Path Sum
Path Sum:
Given the root of a binary tree and an integer targetSum, return true if the tree has a root-to-leaf path such that adding up all the values along the path equals targetSum.
A leaf is a node with no children.
Example 1:
Input: root = [5,4,8,11,null,13,4,7,2,null,null,null,1], targetSum = 22
Output: true
Explanation: The root-to-leaf path with the target sum is shown.
Example 2:
Input: root = [1,2,3], targetSum = 5
Output: false
Explanation: There two root-to-leaf paths in the tree:
(1 --> 2): The sum is 3.
(1 --> 3): The sum is 4.
There is no root-to-leaf path with sum = 5.
Example 3:
Input: root = [], targetSum = 0
Output: false
Explanation: Since the tree is empty, there are no root-to-leaf paths.
Constraints:
- The number of nodes in the tree is in the range
[0, 5000]. -1000 <= Node.val <= 1000-1000 <= targetSum <= 1000
Try this Problem on your own or check similar problems:
Solution:
- Java
- JavaScript
- Python
- C++
/**
* Definition for a binary tree node.
* public class TreeNode {
* int val;
* TreeNode left;
* TreeNode right;
* TreeNode() {}
* TreeNode(int val) { this.val = val; }
* TreeNode(int val, TreeNode left, TreeNode right) {
* this.val = val;
* this.left = left;
* this.right = right;
* }
* }
*/
class Solution {
public boolean hasPathSum(TreeNode root, int targetSum) {
return helper(root, 0, targetSum);
}
private boolean helper(TreeNode root, int currSum, int targetSum){
if(root == null) return false;
if(root.left == null && root.right == null) return currSum + root.val == targetSum;
return helper(root.left, currSum + root.val, targetSum) ||
helper(root.right, currSum + root.val, targetSum);
}
}
/**
* Definition for a binary tree node.
* function TreeNode(val, left, right) {
* this.val = (val===undefined ? 0 : val)
* this.left = (left===undefined ? null : left)

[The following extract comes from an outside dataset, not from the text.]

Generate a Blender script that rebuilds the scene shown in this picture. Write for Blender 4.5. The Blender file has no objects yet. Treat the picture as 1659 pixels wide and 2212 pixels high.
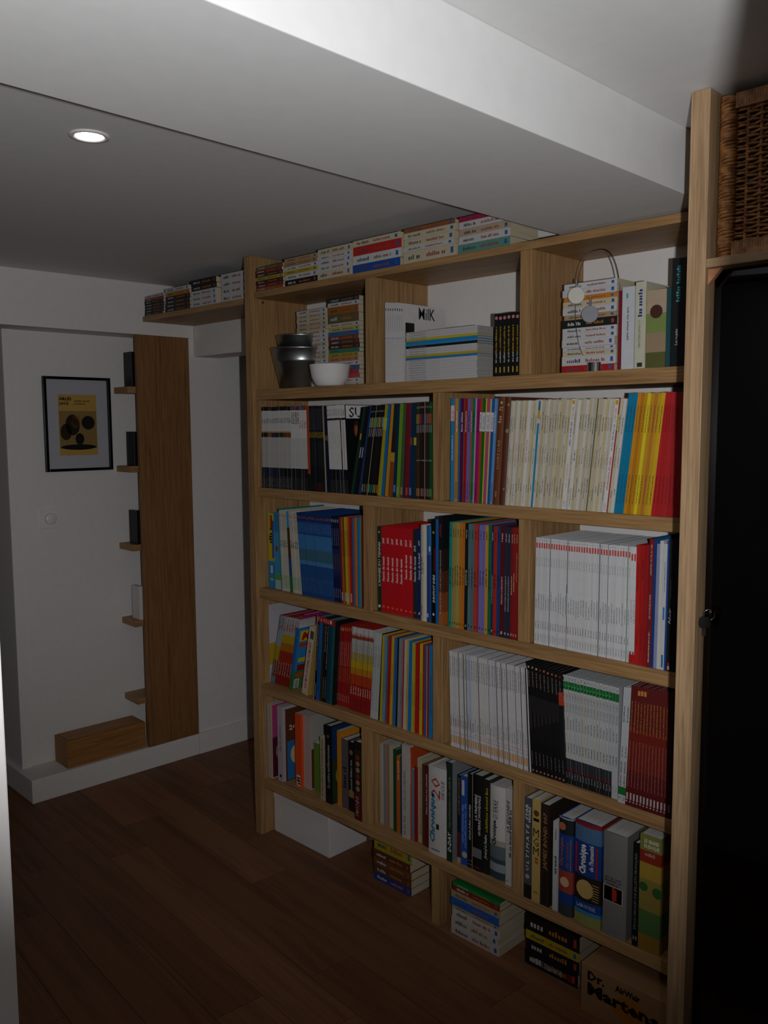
import bpy, math, random
from mathutils import Matrix, Vector
random.seed(7)
C_ = bpy.context.scene.collection
PI = math.pi
# ------------------------------------------------------------------ camera, world, lights, exposure
F_PX, IW, IH = 1873.34, 1659.0, 2212.0
yaw, pit, rol = math.radians(44.7637), math.radians(-5.6068), math.radians(-0.3443)
CAM = Vector((2.5947, -1.9222, 1.5392))
FWD = Vector((-math.sin(yaw) * math.cos(pit), math.cos(yaw) * math.cos(pit), math.sin(pit)))
_r = Vector((math.cos(yaw), math.sin(yaw), 0)); _u = _r.cross(FWD)
RGT = _r * math.cos(rol) + _u * math.sin(rol); UPV = -_r * math.sin(rol) + _u * math.cos(rol)
cam = bpy.data.cameras.new('camera'); camo = bpy.data.objects.new('camera', cam); C_.objects.link(camo)
cam.sensor_fit = 'HORIZONTAL'; cam.sensor_width = 36.0; cam.lens = F_PX / IW * 36.0
cam.clip_start = 0.02; cam.clip_end = 50
m = Matrix((RGT, UPV, -FWD)).transposed().to_4x4(); m.translation = CAM
camo.matrix_world = m
sc = bpy.context.scene; sc.camera = camo
sc.view_settings.view_transform = 'Standard'; sc.view_settings.look = 'None'
sc.view_settings.gamma = 1.0; sc.view_settings.use_curve_mapping = False
sc.view_settings.exposure = 0.0
w = bpy.data.worlds.new('room_ambient'); sc.world = w; w.use_nodes = True
bg = w.node_tree.nodes['Background']; bg.inputs[0].default_value = (1.0, 0.93, 0.90, 1); bg.inputs[1].default_value = 0.012
# the camera's flash, a small lamp on the camera body, tipped upwards
fl = bpy.data.lights.new('camera_flash', 'SPOT'); flo = bpy.data.objects.new('camera_flash', fl); C_.objects.link(flo)
fl.energy = 78.0; fl.color = (0.96, 0.985, 1.0); fl.shadow_soft_size = 0.011
fl.spot_size = math.radians(104); fl.spot_blend = 0.66
FL = CAM + RGT * 0.10 + UPV * 0.0 + FWD * 0.03
ax = (FWD + UPV * math.tan(math.radians(18))).normalized()
flo.matrix_world = Matrix.Translation(FL) @ ax.to_track_quat('-Z', 'Y').to_matrix().to_4x4()
# ------------------------------------------------------------------ pixel helpers (points on known real planes)
def Xu(u, Y, Z):
    k = (u - IW / 2) / F_PX; n = RGT - FWD * k
    return CAM.x - (n.y * (Y - CAM.y) + n.z * (Z - CAM.z)) / n.x
def Zv(v, X, Y):
    k = (IH / 2 - v) / F_PX; n = UPV - FWD * k
    return CAM.z - (n.x * (X - CAM.x) + n.y * (Y - CAM.y)) / n.z
def Pp(u, v, axis, val):
    d = FWD + RGT * ((u - IW / 2) / F_PX) - UPV * ((v - IH / 2) / F_PX)
    return CAM + d * ((val - CAM[axis]) / d[axis])
# ------------------------------------------------------------------ colours and materials
def lin(c):
    c = c / 255.0
    return c / 12.92 if c <= 0.04045 else ((c + 0.055) / 1.055) ** 2.4
_hx = {}
def hx(s):
    if not isinstance(s, str): return s
    if s not in _hx: _hx[s] = tuple(lin(int(s[i:i + 2], 16)) for i in (0, 2, 4)) + (1.0,)
    return _hx[s]
class NT:
    def __init__(s, name):
        s.m = bpy.data.materials.new(name); s.m.use_nodes = True; s.t = s.m.node_tree
        s.b = s.t.nodes['Principled BSDF']
    def n(s, ty, **kw):
        x = s.t.nodes.new(ty)
        for k, v in kw.items():
            if k in x.inputs: x.inputs[k].default_value = v
            else: setattr(x, k, v)
        return x
    def l(s, a, b): s.t.links.new(a, b)
def ramp(nt, fac, stops):
    r = nt.n('ShaderNodeValToRGB'); e = r.color_ramp.elements
    e[0].position, e[0].color = stops[0][0], hx(stops[0][1]); e[1].position, e[1].color = stops[-1][0], hx(stops[-1][1])
    for p, c in stops[1:-1]:
        q = e.new(p); q.color = hx(c)
    nt.l(fac, r.inputs[0]); return r.outputs[0]
def print_mat(name, rough, var=0.12, spec=0.4):
    nt = NT(name); a = nt.n('ShaderNodeVertexColor'); a.layer_name = 'Col'
    tc = nt.n('ShaderNodeTexCoord'); no = nt.n('ShaderNodeTexNoise', Scale=60.0, Detail=3.0); nt.l(tc.outputs['Object'], no.inputs['Vector'])
    mr = nt.n('ShaderNodeMapRange'); mr.inputs[3].default_value = 1 - var; mr.inputs[4].default_value = 1 + var * .6; nt.l(no.outputs[0], mr.inputs[0])
    mx = nt.n('ShaderNodeVectorMath', operation='SCALE'); nt.l(a.outputs['Color'], mx.inputs[0]); nt.l(mr.outputs[0], mx.inputs['Scale'])
    nt.l(mx.outputs[0], nt.b.inputs['Base Color']); nt.b.inputs['Roughness'].default_value = rough
    nt.b.inputs['Specular IOR Level'].default_value = spec
    return nt.m
PRINT = print_mat('printed_card', 0.5); GLOSS = print_mat('glossy_print', 0.28, 0.1, 0.5); INK = print_mat('ink', 0.6, 0.03, 0.2)
def paper_mat(name, c):
    nt = NT(name); tc = nt.n('ShaderNodeTexCoord'); mp = nt.n('ShaderNodeMapping'); mp.inputs['Scale'].default_value = (1400, 6, 6)
    nt.l(tc.outputs['Object'], mp.inputs[0]); no = nt.n('ShaderNodeTexNoise', Scale=1.0, Detail=2.0); nt.l(mp.outputs[0], no.inputs['Vector'])
    r = hx(c); nt.l(ramp(nt, no.outputs[0], [(0.3, tuple(x * .62 for x in r[:3]) + (1,)), (0.62, r)]), nt.b.inputs['Base Color'])
    nt.b.inputs['Roughness'].default_value = 0.85; return nt.m
PAGES = {k: paper_mat('pages_' + k, c) for k, c in dict(white='d8d6d2', cream='d2c3a4', tan='b89a6a', grey='a8a49e').items()}
def oak(name, axis, c0='7d5a38', c1='ae8759', c2='8f6a45', rough=0.5):
    nt = NT(name); tc = nt.n('ShaderNodeTexCoord'); mp = nt.n('ShaderNodeMapping')
    s = [46.0, 46.0, 46.0]; s[axis] = 1.6; mp.inputs['Scale'].default_value = s
    oi = nt.n('ShaderNodeObjectInfo'); vm = nt.n('ShaderNodeVectorMath', operation='SCALE'); cb = nt.n('ShaderNodeCombineXYZ')
    for i in range(3): nt.l(oi.outputs['Random'], cb.inputs[i])
    nt.l(cb.outputs[0], vm.inputs[0]); vm.inputs['Scale'].default_value = 37.0
    va = nt.n('ShaderNodeVectorMath', operation='ADD'); nt.l(tc.outputs['Object'], mp.inputs[0]); nt.l(mp.outputs[0], va.inputs[0]); nt.l(vm.outputs[0], va.inputs[1])
    no = nt.n('ShaderNodeTexNoise', Scale=1.0, Detail=6.0, Roughness=0.62, Distortion=0.6); nt.l(va.outputs[0], no.inputs['Vector'])
    fi = nt.n('ShaderNodeTexNoise', Scale=5.0, Detail=2.0); nt.l(va.outputs[0], fi.inputs['Vector'])
    col = ramp(nt, no.outputs[0], [(0.28, c0), (0.5, c1), (0.72, c2)])
    mx = nt.n('ShaderNodeMix', data_type='RGBA', blend_type='MULTIPLY'); mx.inputs[0].default_value = 0.28
    nt.l(col, mx.inputs[6]); nt.l(ramp(nt, fi.outputs[0], [(0.4, '8a8078'), (0.6, 'ffffff')]), mx.inputs[7])
    nt.l(mx.outputs[2], nt.b.inputs['Base Color']); nt.b.inputs['Roughness'].default_value = rough
    nt.b.inputs['Specular IOR Level'].default_value = 0.35
    bp = nt.n('ShaderNodeBump', Strength=0.12, Distance=0.001); nt.l(fi.outputs[0], bp.inputs['Height']); nt.l(bp.outputs[0], nt.b.inputs['Normal'])
    return nt.m
OAKX, OAKY, OAKZ = oak('oak_along_x', 0), oak('oak_along_y', 1), oak('oak_along_z', 2)
OAKP = oak('oak_panel', 2, '6f4a2a', '94683f', '805731'); PINE = oak('pine_box', 1, '8a5a30', 'a9743f', '96642f')
CABZ, CABX = oak('cabinet_oak_z', 2, '8a6a48', 'b39370', '9c7c58'), oak('cabinet_oak_x', 0, '8a6a48', 'b39370', '9c7c58')
def floor_mat():
    nt = NT('floor_oak'); tc = nt.n('ShaderNodeTexCoord'); mp = nt.n('ShaderNodeMapping'); mp.inputs['Scale'].default_value = (1.2, 22, 22)
    oi = nt.n('ShaderNodeObjectInfo'); vm = nt.n('ShaderNodeVectorMath', operation='SCALE'); cb = nt.n('ShaderNodeCombineXYZ')
    for i in range(3): nt.l(oi.outputs['Random'], cb.inputs[i])
    nt.l(cb.outputs[0], vm.inputs[0]); vm.inputs['Scale'].default_value = 53.0
    va = nt.n('ShaderNodeVectorMath', operation='ADD'); nt.l(tc.outputs['Object'], mp.inputs[0]); nt.l(mp.outputs[0], va.inputs[0]); nt.l(vm.outputs[0], va.inputs[1])
    no = nt.n('ShaderNodeTexNoise', Scale=1.0, Detail=5.0, Roughness=0.6, Distortion=0.9); nt.l(va.outputs[0], no.inputs['Vector'])
    col = ramp(nt, no.outputs[0], [(0.3, '6a4630'), (0.55, '83593d'), (0.75, '745036')])
    kn = nt.n('ShaderNodeTexVoronoi', Scale=2.6); nt.l(tc.outputs['Object'], kn.inputs['Vector'])
    kr = ramp(nt, kn.outputs['Distance'], [(0.02, '1c120c'), (0.045, 'ffffff')])
    mk = nt.n('ShaderNodeMix', data_type='RGBA', blend_type='MULTIPLY'); mk.inputs[0].default_value = 0.8; nt.l(col, mk.inputs[6]); nt.l(kr, mk.inputs[7])
    hv = nt.n('ShaderNodeHueSaturation'); mr = nt.n('ShaderNodeMapRange'); mr.inputs[3].default_value = .78; mr.inputs[4].default_value = 1.14
    nt.l(oi.outputs['Random'], mr.inputs[0]); nt.l(mr.outputs[0], hv.inputs['Value']); nt.l(mk.outputs[2], hv.inputs['Color'])
    nt.l(hv.outputs[0], nt.b.inputs['Base Color']); nt.b.inputs['Roughness'].default_value = 0.55; nt.b.inputs['Specular IOR Level'].default_value = .25
    bp = nt.n('ShaderNodeBump', Strength=0.1, Distance=0.001); nt.l(no.outputs[0], bp.inputs['Height']); nt.l(bp.outputs[0], nt.b.inputs['Normal'])
    return nt.m
FLOORM = floor_mat()
def plaster(name, c, sc_=40, st=0.05, rough=0.7):
    nt = NT(name); tc = nt.n('ShaderNodeTexCoord'); no = nt.n('ShaderNodeTexNoise', Scale=float(sc_), Detail=4.0); nt.l(tc.outputs['Object'], no.inputs['Vector'])
    r = hx(c); nt.l(ramp(nt, no.outputs[0], [(0.3, tuple(x * .96 for x in r[:3]) + (1,)), (0.7, r)]), nt.b.inputs['Base Color'])
    bp = nt.n('ShaderNodeBump', Strength=st, Distance=0.002); nt.l(no.outputs[0], bp.inputs['Height']); nt.l(bp.outputs[0], nt.b.inputs['Normal'])
    nt.b.inputs['Roughness'].default_value = rough; nt.b.inputs['Specular IOR Level'].default_value = 0.3; return nt.m
WALL = plaster('white_wall', 'e2ddda'); CEIL = plaster('white_ceiling', 'e0dedd', 25, 0.03); PLAST = plaster('white_plastic', 'e4e0dd', 200, .01, .35)
CARD = plaster('white_card', 'd8d2d0', 90, .03, .6); KRAFT = plaster('kraft_card', '9c7650', 70, .04, .75); BLACKP = plaster('black_plastic', '101114', 150, .02, .35)
def metal(name, c, rough, sc_=14, amt=.25, met=1.0):
    nt = NT(name); tc = nt.n('ShaderNodeTexCoord'); no = nt.n('ShaderNodeTexNoise', Scale=float(sc_), Detail=3.0); nt.l(tc.outputs['Object'], no.inputs['Vector'])
    r = hx(c); nt.l(ramp(nt, no.outputs[0], [(0.3, tuple(x * (1 - amt) for x in r[:3]) + (1,)), (0.7, r)]), nt.b.inputs['Base Color'])
    nt.b.inputs['Metallic'].default_value = met; nt.b.inputs['Roughness'].default_value = rough; return nt.m
GALV = metal('galvanised_steel', 'b4babd', 0.33, 22); CHROME = metal('chrome', 'd8dadc', 0.12); WIRE = metal('dark_wire', '5a5550', 0.35); BLKMET = metal('black_metal', '14181a', 0.25)
CERAM = plaster('white_ceramic', 'e6e3e2', 30, .0, .12)
def wick(name, c0, c1):
    nt = NT(name); tc = nt.n('ShaderNodeTexCoord'); no = nt.n('ShaderNodeTexNoise', Scale=70.0, Detail=3.0); nt.l(tc.outputs['Object'], no.inputs['Vector'])
    nt.l(ramp(nt, no.outputs[0], [(0.35, c0), (0.65, c1)]), nt.b.inputs['Base Color']); nt.b.inputs['Roughness'].default_value = .5; return nt.m
WICK = wick('wicker', '7a4a24', 'b98048')
def glass_dark():
    nt = NT('smoked_glass'); tr = nt.n('ShaderNodeBsdfTransparent'); tr.inputs[0].default_value = (.16, .17, .19, 1)
    gl = nt.n('ShaderNodeBsdfGlossy'); gl.inputs['Roughness'].default_value = .02; gl.inputs['Color'].default_value = (.9, .92, 1, 1)
    fr = nt.n('ShaderNodeFresnel', IOR=1.5); mx = nt.n('ShaderNodeMixShader'); nt.l(fr.outputs[0], mx.inputs[0]); nt.l(tr.outputs[0], mx.inputs[1]); nt.l(gl.outputs[0], mx.inputs[2])
    nt.l(mx.outputs[0], nt.t.nodes['Material Output'].inputs[0]); return nt.m
GLASS = glass_dark()
def emis(name, c, s):
    nt = NT(name); nt.b.inputs['Emission Color'].default_value = c; nt.b.inputs['Emission Strength'].default_value = s; return nt.m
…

* this.right = (right===undefined ? null : right)
* }
*/
/**
* @param {TreeNode} root
* @param {number} targetSum
* @return {boolean}
*/
var hasPathSum = function (root, targetSum) {
return helper(root, 0, targetSum);
};
function helper(root, currSum, targetSum) {
if (root === null) return false;
if (root.left === null && root.right === null)
return currSum + root.val === targetSum;
return (
helper(root.left, currSum + root.val, targetSum) ||
helper(root.right, currSum + root.val, targetSum)
);
}
# Definition for a binary tree node.
# class TreeNode:
# def __init__(self, val=0, left=None, right=None):
# self.val = val
# self.left = left
# self.right = right
class Solution:
def hasPathSum(self, root: Optional[TreeNode], targetSum: int) -> bool:
return self.helper(root, 0, targetSum)
def helper(self, root, currSum, targetSum):
if root is None:
return False
if root.left is None and root.right is None:
return currSum + root.val == targetSum
return (
self.helper(root.left, currSum + root.val, targetSum) or
self.helper(root.right, currSum + root.val, targetSum)
)
/**
* Definition for a binary tree node.
* struct TreeNode {
* int val;
* TreeNode *left;
* TreeNode *right;
* TreeNode() : val(0), left(nullptr), right(nullptr) {}
* TreeNode(int x) : val(x), left(nullptr), right(nullptr) {}
* TreeNode(int x, TreeNode *left, TreeNode *right) : val(x), left(left), right(right) {}
* };
*/
class Solution {
public:
bool hasPathSum(TreeNode* root, int targetSum) {
return helper(root, 0, targetSum);
}
private:
bool helper(TreeNode* root, int currSum, int targetSum) {
if (root == nullptr) return false;
if (root->left == nullptr && root->right == nullptr)
return currSum + root->val == targetSum;
return (
helper(root->left, currSum + root->val, targetSum) ||
helper(root->right, currSum + root->val, targetSum)
);
}
};
Time/Space Complexity:
- Time Complexity: O(n)
- Space Complexity: O(n)
Explanation:
We use the DFS (depth first search) just like in Same Tree and keep the currentSum variable to track the path sum, up to leaf node (note that we could have gone without it, subtract values from targetSum and check if at leaves we have 0 for targetSum). We have base case where node is leaf and then we check if currSum + root.val == targetSum, otherwise we go deeper into the tree by checking both left and right subtree in DFS fashion. We will cover all nodes, so the time complexity is O(n), and space complexity in worst case is O(n) if the tree is left or right skewed.